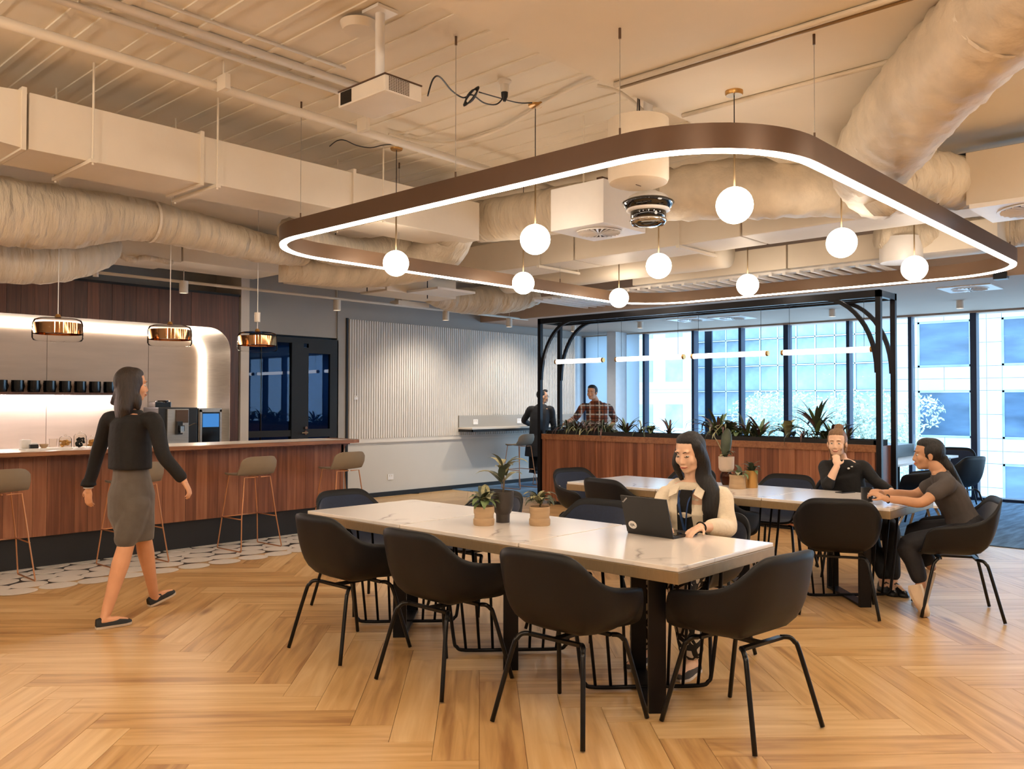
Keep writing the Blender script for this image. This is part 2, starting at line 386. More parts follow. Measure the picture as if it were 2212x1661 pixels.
obj('pane',MB().box((5.92,YB+.02,1.09),(6.38,YB+.03,2.36)).box((6.39,YB+.02,1.09),(6.86,YB+.03,2.36)).box((5.92,YB+.02,.09),(6.86,YB+.03,1.0)),'darkglass',dw)
struct('wall_meeting_room',MB().box((5.0,13.2,0),(10.5,13.3,2.6)).box((5.0,10.98,0),(5.1,13.2,2.6)).box((10.4,10.98,0),(10.5,13.2,2.6)).box((5,10.98,-.1),(10.5,13.3,0)).box((5.0,10.98,2.5),(10.5,13.3,2.6)),'bluewall')
light('meeting_room_fill','AREA',(9.2,12.2,2.3),9,(.62,.8,1),target=(7,12.4,.8),size=1.0)  # dim blue light added in this room so the door glass shows blue
# ================================================ GLAZING
WB=empty('wall_window_side'); WB['kind']='structure'
obj('sill',MB().box((14.50,-5,0),(14.72,11.4,.05)),'mull',WB)
obj('head',MB().box((14.48,-5,2.90),(14.8,11.4,3.1)),'plaster',WB)
obj('upstand',MB().box((14.6,-5,3.1),(14.8,11.4,4.1)),'plaster',WB)
ys=[11.3,9.80,8.66,7.66,6.76,5.65,4.645,3.71,2.70,1.6,.5,-.6,-1.7,-2.8,-3.9,-5]
for i,yy in enumerate(ys):
    wd=.055 if i in(1,2,3,5,6) else .09
    obj('mullion',MB().box((14.50,yy-wd/2,.05),(14.66,yy+wd/2,2.90)),'mull',WB)
for i in range(len(ys)-1):
    wn=struct('window_%d'%(i+1),MB().box((14.585,ys[i+1]+.03,.05),(14.595,ys[i]-.03,2.90)),'glass')
struct('wall_outside_pier',MB().box((15.3,8.70,-2),(15.34,8.86,3.4)),'mull')
# ================================================ CEILING
ce=struct('ceiling',MB().box((-6.2,3.36,ZS),(15,11.4,ZS+.15)).box((-6.2,-5.2,ZB),(15,3.36,ZS+.15)),'ceil')
rb=MB().box((-.022,3.37,-.011),(.022,10.7,0)); rmesh=rb.mesh('deck_rib'); rmesh.materials.append(MT['ceil'])
x=-3.0; i=0
while x<14:
    o=bpy.data.objects.new('deck_rib',rmesh); COL.objects.link(o); o.parent=ce; o.location=(x,0,ZS); o.scale=(rnd.uniform(.6,1.5),1,rnd.uniform(.7,1.3)); x+=(.19,.31)[i%2]; i+=1
# second beam band deeper in the room
struct('ceiling_beam',MB().box((-6,8.3,3.64),(14.5,9.6,ZS+.02)),'ceil')
# plaster ceiling above the window aisle
pc=struct('ceiling_plaster',MB().box((10.80,-5,2.93),(14.6,11.38,3.02)).box((10.75,-5,2.93),(10.8,11.38,3.97)),'plaster')
# slatted strip alongside it
sl=MB().box((-.65,-.02,0),(.65,.02,.03)); smesh=sl.mesh('slat'); smesh.materials.append(MT['whitegloss'])
st=empty('ceiling_slats'); st['kind']='structure'
yy=3.4
while yy<8.4:
    o=bpy.data.objects.new('slat',smesh); COL.objects.link(o); o.parent=st; o.location=(10.09,yy,3.0); yy+=.17
obj('slat_rail',MB().box((9.50,3.3,3.03),(9.54,8.4,3.06)).box((10.6,3.3,3.03),(10.64,8.4,3.06)),'whitegloss',st)
# ================================================ KITCHEN WALL
kw=empty('kitchen_joinery'); tag(kw,'dark timber wall framing the lit kitchen recess behind the bar','wall panelling')
bw=.14; x=-3.0; k=0
def kboard(x0,x1,z0,z1):
    return obj('board',MB().box((x0+.0015,10.30+rnd.uniform(0,.003),z0),(x1-.0015,10.33,z1)),'woodwall',kw)
RX=5.66; RC=.30   # recess right edge, corner radius
ZT=2.46
while x<5.78:
    x1=min(x+bw,5.78)
    if x1<=RX-RC+.001: kboard(x,x1,ZT,2.89)
    elif x>=RX-.001: kboard(x,x1,0,2.89)
    x=x1
# corner fillet boards following the rounded opening
cm=MB(); pts=[]
for i in range(13):
    a=PI/2*i/12; pts.append((RX-RC+RC*math.sin(a),ZT-RC+RC*math.cos(a)))
xs0=[p for p in pts]
top=[(p[0],2.89) for p in pts]
for i in range(12):
    (xa,za),(xb,zb)=pts[i],pts[i+1]
    cm.add([(xa,10.30,za),(xb,10.30,zb),(xb,10.30,2.89),(xa,10.30,2.89),(xa,10.33,za),(xb,10.33,zb),(xb,10.33,2.89),(xa,10.33,2.89)],[(0,1,2,3),(7,6,5,4),(0,4,5,1)])
cm.box((RX-RC-.14,10.3,ZT),(RX-RC,10.33,2.89))
cm.box((RX,10.3,0),(RX+.02,10.33,2.89))
obj('corner_panel',cm,'woodwall',kw)
obj('top_cap',MB().box((-3,10.30,2.89),(5.8,10.95,2.92)),'black',kw)
# brushed return: straight top, rounded corner, straight side (depth 10.33..10.80)
rt=MB(); prof=[(-3,ZT)]+pts+[(RX,0.9)]
back=[]
RXb=5.53
for (px_,pz_) in prof: pass
q0=[(x,10.31,z) for x,z in prof]; q1=[(min(x,RXb) if x>RXb else x,10.80,z) for x,z in prof]
pb=[]
for i in range(13):
    a=PI/2*i/12; pb.append((RXb-RC+RC*math.sin(a),ZT-.06-RC+RC*math.cos(a)))
profb=[(-3,ZT-.06)]+pb+[(RXb,.9)]
q1=[(x,10.80,z) for x,z in profb]
n=len(q0); rt.add(q0+q1,[(i,i+1,n+i+1,n+i) for i in range(n-1)])
obj('recess_return',rt,'steel',kw,smooth='auto')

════

Work instructions
Return the full material word for word. Do not include the pictures.

Solved exercise
Keep writing the Blender script for this image. This is part 2, starting at line 386. More parts follow. Measure the picture as if it were 2212x1661 pixels.
obj('pane',MB().box((5.92,YB+.02,1.09),(6.38,YB+.03,2.36)).box((6.39,YB+.02,1.09),(6.86,YB+.03,2.36)).box((5.92,YB+.02,.09),(6.86,YB+.03,1.0)),'darkglass',dw)
struct('wall_meeting_room',MB().box((5.0,13.2,0),(10.5,13.3,2.6)).box((5.0,10.98,0),(5.1,13.2,2.6)).box((10.4,10.98,0),(10.5,13.2,2.6)).box((5,10.98,-.1),(10.5,13.3,0)).box((5.0,10.98,2.5),(10.5,13.3,2.6)),'bluewall')
light('meeting_room_fill','AREA',(9.2,12.2,2.3),9,(.62,.8,1),target=(7,12.4,.8),size=1.0)  # dim blue light added in this room so the door glass shows blue
# ================================================ GLAZING
WB=empty('wall_window_side'); WB['kind']='structure'
obj('sill',MB().box((14.50,-5,0),(14.72,11.4,.05)),'mull',WB)
obj('head',MB().box((14.48,-5,2.90),(14.8,11.4,3.1)),'plaster',WB)
obj('upstand',MB().box((14.6,-5,3.1),(14.8,11.4,4.1)),'plaster',WB)
ys=[11.3,9.80,8.66,7.66,6.76,5.65,4.645,3.71,2.70,1.6,.5,-.6,-1.7,-2.8,-3.9,-5]
for i,yy in enumerate(ys):
    wd=.055 if i in(1,2,3,5,6) else .09
    obj('mullion',MB().box((14.50,yy-wd/2,.05),(14.66,yy+wd/2,2.90)),'mull',WB)
for i in range(len(ys)-1):
    wn=struct('window_%d'%(i+1),MB().box((14.585,ys[i+1]+.03,.05),(14.595,ys[i]-.03,2.90)),'glass')
struct('wall_outside_pier',MB().box((15.3,8.70,-2),(15.34,8.86,3.4)),'mull')
# ================================================ CEILING
ce=struct('ceiling',MB().box((-6.2,3.36,ZS),(15,11.4,ZS+.15)).box((-6.2,-5.2,ZB),(15,3.36,ZS+.15)),'ceil')
rb=MB().box((-.022,3.37,-.011),(.022,10.7,0)); rmesh=rb.mesh('deck_rib'); rmesh.materials.append(MT['ceil'])
x=-3.0; i=0
while x<14:
    o=bpy.data.objects.new('deck_rib',rmesh); COL.objects.link(o); o.parent=ce; o.location=(x,0,ZS); o.scale=(rnd.uniform(.6,1.5),1,rnd.uniform(.7,1.3)); x+=(.19,.31)[i%2]; i+=1
# second beam band deeper in the room
struct('ceiling_beam',MB().box((-6,8.3,3.64),(14.5,9.6,ZS+.02)),'ceil')
# plaster ceiling above the window aisle
pc=struct('ceiling_plaster',MB().box((10.80,-5,2.93),(14.6,11.38,3.02)).box((10.75,-5,2.93),(10.8,11.38,3.97)),'plaster')
# slatted strip alongside it
sl=MB().box((-.65,-.02,0),(.65,.02,.03)); smesh=sl.mesh('slat'); smesh.materials.append(MT['whitegloss'])
st=empty('ceiling_slats'); st['kind']='structure'
yy=3.4
while yy<8.4:
    o=bpy.data.objects.new('slat',smesh); COL.objects.link(o); o.parent=st; o.location=(10.09,yy,3.0); yy+=.17
obj('slat_rail',MB().box((9.50,3.3,3.03),(9.54,8.4,3.06)).box((10.6,3.3,3.03),(10.64,8.4,3.06)),'whitegloss',st)
# ================================================ KITCHEN WALL
kw=empty('kitchen_joinery'); tag(kw,'dark timber wall framing the lit kitchen recess behind the bar','wall panelling')
bw=.14; x=-3.0; k=0
def kboard(x0,x1,z0,z1):
    return obj('board',MB().box((x0+.0015,10.30+rnd.uniform(0,.003),z0),(x1-.0015,10.33,z1)),'woodwall',kw)
RX=5.66; RC=.30   # recess right edge, corner radius
ZT=2.46
while x<5.78:
    x1=min(x+bw,5.78)
    if x1<=RX-RC+.001: kboard(x,x1,ZT,2.89)
    elif x>=RX-.001: kboard(x,x1,0,2.89)
    x=x1
# corner fillet boards following the rounded opening
cm=MB(); pts=[]
for i in range(13):
    a=PI/2*i/12; pts.append((RX-RC+RC*math.sin(a),ZT-RC+RC*math.cos(a)))
xs0=[p for p in pts]
top=[(p[0],2.89) for p in pts]
for i in range(12):
    (xa,za),(xb,zb)=pts[i],pts[i+1]
    cm.add([(xa,10.30,za),(xb,10.30,zb),(xb,10.30,2.89),(xa,10.30,2.89),(xa,10.33,za),(xb,10.33,zb),(xb,10.33,2.89),(xa,10.33,2.89)],[(0,1,2,3),(7,6,5,4),(0,4,5,1)])
cm.box((RX-RC-.14,10.3,ZT),(RX-RC,10.33,2.89))
cm.box((RX,10.3,0),(RX+.02,10.33,2.89))
obj('corner_panel',cm,'woodwall',kw)
obj('top_cap',MB().box((-3,10.30,2.89),(5.8,10.95,2.92)),'black',kw)
# brushed return: straight top, rounded corner, straight side (depth 10.33..10.80)
rt=MB(); prof=[(-3,ZT)]+pts+[(RX,0.9)]
back=[]
RXb=5.53
for (px_,pz_) in prof: pass
q0=[(x,10.31,z) for x,z in prof]; q1=[(min(x,RXb) if x>RXb else x,10.80,z) for x,z in prof]
pb=[]
for i in range(13):
    a=PI/2*i/12; pb.append((RXb-RC+RC*math.sin(a),ZT-.06-RC+RC*math.cos(a)))
profb=[(-3,ZT-.06)]+pb+[(RXb,.9)]
q1=[(x,10.80,z) for x,z in profb]
n=len(q0); rt.add(q0+q1,[(i,i+1,n+i+1,n+i) for i in range(n-1)])
obj('recess_return',rt,'steel',kw,smooth='auto')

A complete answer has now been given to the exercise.